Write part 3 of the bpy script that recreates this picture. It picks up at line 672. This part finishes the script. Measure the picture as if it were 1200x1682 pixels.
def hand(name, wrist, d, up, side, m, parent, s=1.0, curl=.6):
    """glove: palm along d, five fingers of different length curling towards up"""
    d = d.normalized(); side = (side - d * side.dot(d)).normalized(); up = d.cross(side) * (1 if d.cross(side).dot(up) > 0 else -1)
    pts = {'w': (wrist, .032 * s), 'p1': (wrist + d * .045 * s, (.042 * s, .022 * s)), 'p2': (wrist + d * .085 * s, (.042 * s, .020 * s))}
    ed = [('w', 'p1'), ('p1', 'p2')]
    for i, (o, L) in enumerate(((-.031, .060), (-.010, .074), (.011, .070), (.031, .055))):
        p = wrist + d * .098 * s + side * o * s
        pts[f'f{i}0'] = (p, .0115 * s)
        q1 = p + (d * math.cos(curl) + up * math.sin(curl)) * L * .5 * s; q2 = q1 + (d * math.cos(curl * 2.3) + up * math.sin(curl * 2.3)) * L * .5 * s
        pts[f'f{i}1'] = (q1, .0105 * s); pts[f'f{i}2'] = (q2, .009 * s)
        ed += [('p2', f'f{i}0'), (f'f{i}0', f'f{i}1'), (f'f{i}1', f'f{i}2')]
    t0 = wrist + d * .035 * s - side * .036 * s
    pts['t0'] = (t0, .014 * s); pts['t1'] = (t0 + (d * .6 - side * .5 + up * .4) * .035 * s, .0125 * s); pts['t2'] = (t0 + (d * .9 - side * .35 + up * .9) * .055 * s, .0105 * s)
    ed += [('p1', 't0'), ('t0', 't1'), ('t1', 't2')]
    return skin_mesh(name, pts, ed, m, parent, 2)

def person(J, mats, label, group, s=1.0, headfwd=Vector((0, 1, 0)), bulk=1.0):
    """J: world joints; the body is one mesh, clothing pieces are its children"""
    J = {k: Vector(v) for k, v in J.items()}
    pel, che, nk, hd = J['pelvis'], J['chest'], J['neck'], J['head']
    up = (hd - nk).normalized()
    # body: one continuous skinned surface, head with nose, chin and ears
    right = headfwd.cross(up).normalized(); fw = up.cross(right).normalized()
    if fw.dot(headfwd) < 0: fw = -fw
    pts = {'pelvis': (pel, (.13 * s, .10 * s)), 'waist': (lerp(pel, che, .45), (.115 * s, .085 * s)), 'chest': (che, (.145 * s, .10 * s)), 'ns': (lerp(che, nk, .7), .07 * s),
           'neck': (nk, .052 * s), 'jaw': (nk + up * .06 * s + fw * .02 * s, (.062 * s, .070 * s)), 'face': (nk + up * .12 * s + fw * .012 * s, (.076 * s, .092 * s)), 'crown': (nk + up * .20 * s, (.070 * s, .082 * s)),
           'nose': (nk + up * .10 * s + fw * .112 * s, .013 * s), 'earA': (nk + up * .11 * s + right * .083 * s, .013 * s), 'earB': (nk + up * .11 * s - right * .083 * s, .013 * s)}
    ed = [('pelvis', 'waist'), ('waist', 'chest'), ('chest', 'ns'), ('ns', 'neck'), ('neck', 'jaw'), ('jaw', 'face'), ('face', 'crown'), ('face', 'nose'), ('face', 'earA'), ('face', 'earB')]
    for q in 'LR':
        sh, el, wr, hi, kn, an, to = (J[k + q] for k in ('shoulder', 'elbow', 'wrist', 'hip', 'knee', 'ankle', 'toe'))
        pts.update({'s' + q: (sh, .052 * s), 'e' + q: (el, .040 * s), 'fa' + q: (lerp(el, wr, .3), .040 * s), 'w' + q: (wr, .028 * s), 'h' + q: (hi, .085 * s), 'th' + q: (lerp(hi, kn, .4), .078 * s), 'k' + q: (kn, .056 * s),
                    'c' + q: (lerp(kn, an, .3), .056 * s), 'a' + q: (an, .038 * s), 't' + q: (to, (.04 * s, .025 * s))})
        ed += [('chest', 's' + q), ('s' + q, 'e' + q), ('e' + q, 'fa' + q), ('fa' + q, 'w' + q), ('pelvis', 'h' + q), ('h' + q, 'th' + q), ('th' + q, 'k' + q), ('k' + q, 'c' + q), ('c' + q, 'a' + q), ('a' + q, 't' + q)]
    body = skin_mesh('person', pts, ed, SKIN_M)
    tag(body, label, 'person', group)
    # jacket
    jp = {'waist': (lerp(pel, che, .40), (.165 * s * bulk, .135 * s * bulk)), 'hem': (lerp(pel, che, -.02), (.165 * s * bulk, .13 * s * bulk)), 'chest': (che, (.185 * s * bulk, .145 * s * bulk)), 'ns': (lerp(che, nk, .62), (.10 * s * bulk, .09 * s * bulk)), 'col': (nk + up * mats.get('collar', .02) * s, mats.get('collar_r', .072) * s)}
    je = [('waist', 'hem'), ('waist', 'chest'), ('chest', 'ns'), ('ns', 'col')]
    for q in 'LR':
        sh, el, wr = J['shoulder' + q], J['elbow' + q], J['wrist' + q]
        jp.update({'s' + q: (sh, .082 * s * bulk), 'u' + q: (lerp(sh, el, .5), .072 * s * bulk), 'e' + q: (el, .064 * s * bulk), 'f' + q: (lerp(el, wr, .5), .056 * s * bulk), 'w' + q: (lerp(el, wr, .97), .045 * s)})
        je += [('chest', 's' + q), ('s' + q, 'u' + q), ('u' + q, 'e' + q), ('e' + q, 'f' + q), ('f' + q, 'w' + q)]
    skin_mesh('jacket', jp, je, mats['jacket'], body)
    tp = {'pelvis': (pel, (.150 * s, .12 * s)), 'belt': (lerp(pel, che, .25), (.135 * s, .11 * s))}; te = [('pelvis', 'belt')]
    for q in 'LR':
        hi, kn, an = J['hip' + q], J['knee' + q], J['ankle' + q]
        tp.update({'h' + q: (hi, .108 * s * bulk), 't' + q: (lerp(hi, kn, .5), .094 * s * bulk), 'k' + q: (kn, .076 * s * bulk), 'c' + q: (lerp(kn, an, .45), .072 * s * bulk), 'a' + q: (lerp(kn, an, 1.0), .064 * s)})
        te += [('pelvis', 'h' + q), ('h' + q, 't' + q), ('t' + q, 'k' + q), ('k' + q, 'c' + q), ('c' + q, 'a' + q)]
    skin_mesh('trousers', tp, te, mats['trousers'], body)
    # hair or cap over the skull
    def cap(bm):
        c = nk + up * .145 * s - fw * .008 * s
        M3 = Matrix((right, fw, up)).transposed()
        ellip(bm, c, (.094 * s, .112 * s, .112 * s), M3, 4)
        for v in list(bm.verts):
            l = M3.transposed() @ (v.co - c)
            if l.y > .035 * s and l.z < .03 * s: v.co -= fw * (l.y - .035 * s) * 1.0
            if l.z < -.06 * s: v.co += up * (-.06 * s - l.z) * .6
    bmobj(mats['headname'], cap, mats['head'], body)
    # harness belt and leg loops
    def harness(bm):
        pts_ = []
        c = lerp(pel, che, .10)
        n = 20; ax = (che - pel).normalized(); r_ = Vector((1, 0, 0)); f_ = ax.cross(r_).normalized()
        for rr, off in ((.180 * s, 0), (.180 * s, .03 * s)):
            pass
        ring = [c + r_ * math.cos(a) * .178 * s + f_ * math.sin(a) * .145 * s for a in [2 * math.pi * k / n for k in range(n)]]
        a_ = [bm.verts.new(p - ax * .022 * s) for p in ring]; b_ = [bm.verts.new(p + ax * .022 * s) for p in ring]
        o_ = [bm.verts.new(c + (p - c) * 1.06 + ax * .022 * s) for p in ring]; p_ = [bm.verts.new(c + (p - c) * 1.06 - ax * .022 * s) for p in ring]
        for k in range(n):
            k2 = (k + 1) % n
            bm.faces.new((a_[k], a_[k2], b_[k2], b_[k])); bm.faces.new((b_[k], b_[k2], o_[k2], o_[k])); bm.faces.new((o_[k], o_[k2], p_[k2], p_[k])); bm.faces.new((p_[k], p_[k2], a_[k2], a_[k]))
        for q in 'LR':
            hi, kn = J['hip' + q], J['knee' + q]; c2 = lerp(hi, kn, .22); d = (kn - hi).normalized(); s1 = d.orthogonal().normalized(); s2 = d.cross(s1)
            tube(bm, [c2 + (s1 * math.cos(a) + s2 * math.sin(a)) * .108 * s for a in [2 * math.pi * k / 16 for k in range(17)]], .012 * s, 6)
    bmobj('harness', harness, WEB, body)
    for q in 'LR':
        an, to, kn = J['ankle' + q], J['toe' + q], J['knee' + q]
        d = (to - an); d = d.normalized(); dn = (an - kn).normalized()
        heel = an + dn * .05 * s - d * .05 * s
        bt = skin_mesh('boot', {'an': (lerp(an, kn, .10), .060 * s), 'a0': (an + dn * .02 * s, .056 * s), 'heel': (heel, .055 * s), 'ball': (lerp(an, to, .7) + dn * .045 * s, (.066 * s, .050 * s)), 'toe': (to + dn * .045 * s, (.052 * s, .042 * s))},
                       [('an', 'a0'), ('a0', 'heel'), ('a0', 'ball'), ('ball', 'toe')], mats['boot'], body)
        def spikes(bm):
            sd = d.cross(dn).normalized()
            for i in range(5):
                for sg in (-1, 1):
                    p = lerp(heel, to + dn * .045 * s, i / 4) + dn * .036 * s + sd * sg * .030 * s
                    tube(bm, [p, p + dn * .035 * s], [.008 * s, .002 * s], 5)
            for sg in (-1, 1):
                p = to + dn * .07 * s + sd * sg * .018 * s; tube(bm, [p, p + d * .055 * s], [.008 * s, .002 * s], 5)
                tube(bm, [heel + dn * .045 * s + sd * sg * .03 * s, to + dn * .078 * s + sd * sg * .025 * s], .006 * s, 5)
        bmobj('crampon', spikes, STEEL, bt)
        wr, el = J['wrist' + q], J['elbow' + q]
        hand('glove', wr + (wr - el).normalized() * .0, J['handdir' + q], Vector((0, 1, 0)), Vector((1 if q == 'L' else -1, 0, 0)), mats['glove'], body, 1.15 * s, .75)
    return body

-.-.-

■ **PROBLEM DETAILS**:
Please give an exact restatement of only the lines from the beginning of the material above to the line with "return skin_mesh(name, pts, ed, m, parent, 2)", inclusive.

■ **FINISHED TASK**:
Write part 3 of the bpy script that recreates this picture. It picks up at line 672. This part finishes the script. Measure the picture as if it were 1200x1682 pixels.
def hand(name, wrist, d, up, side, m, parent, s=1.0, curl=.6):
    """glove: palm along d, five fingers of different length curling towards up"""
    d = d.normalized(); side = (side - d * side.dot(d)).normalized(); up = d.cross(side) * (1 if d.cross(side).dot(up) > 0 else -1)
    pts = {'w': (wrist, .032 * s), 'p1': (wrist + d * .045 * s, (.042 * s, .022 * s)), 'p2': (wrist + d * .085 * s, (.042 * s, .020 * s))}
    ed = [('w', 'p1'), ('p1', 'p2')]
    for i, (o, L) in enumerate(((-.031, .060), (-.010, .074), (.011, .070), (.031, .055))):
        p = wrist + d * .098 * s + side * o * s
        pts[f'f{i}0'] = (p, .0115 * s)
        q1 = p + (d * math.cos(curl) + up * math.sin(curl)) * L * .5 * s; q2 = q1 + (d * math.cos(curl * 2.3) + up * math.sin(curl * 2.3)) * L * .5 * s
        pts[f'f{i}1'] = (q1, .0105 * s); pts[f'f{i}2'] = (q2, .009 * s)
        ed += [('p2', f'f{i}0'), (f'f{i}0', f'f{i}1'), (f'f{i}1', f'f{i}2')]
    t0 = wrist + d * .035 * s - side * .036 * s
    pts['t0'] = (t0, .014 * s); pts['t1'] = (t0 + (d * .6 - side * .5 + up * .4) * .035 * s, .0125 * s); pts['t2'] = (t0 + (d * .9 - side * .35 + up * .9) * .055 * s, .0105 * s)
    ed += [('p1', 't0'), ('t0', 't1'), ('t1', 't2')]
    return skin_mesh(name, pts, ed, m, parent, 2)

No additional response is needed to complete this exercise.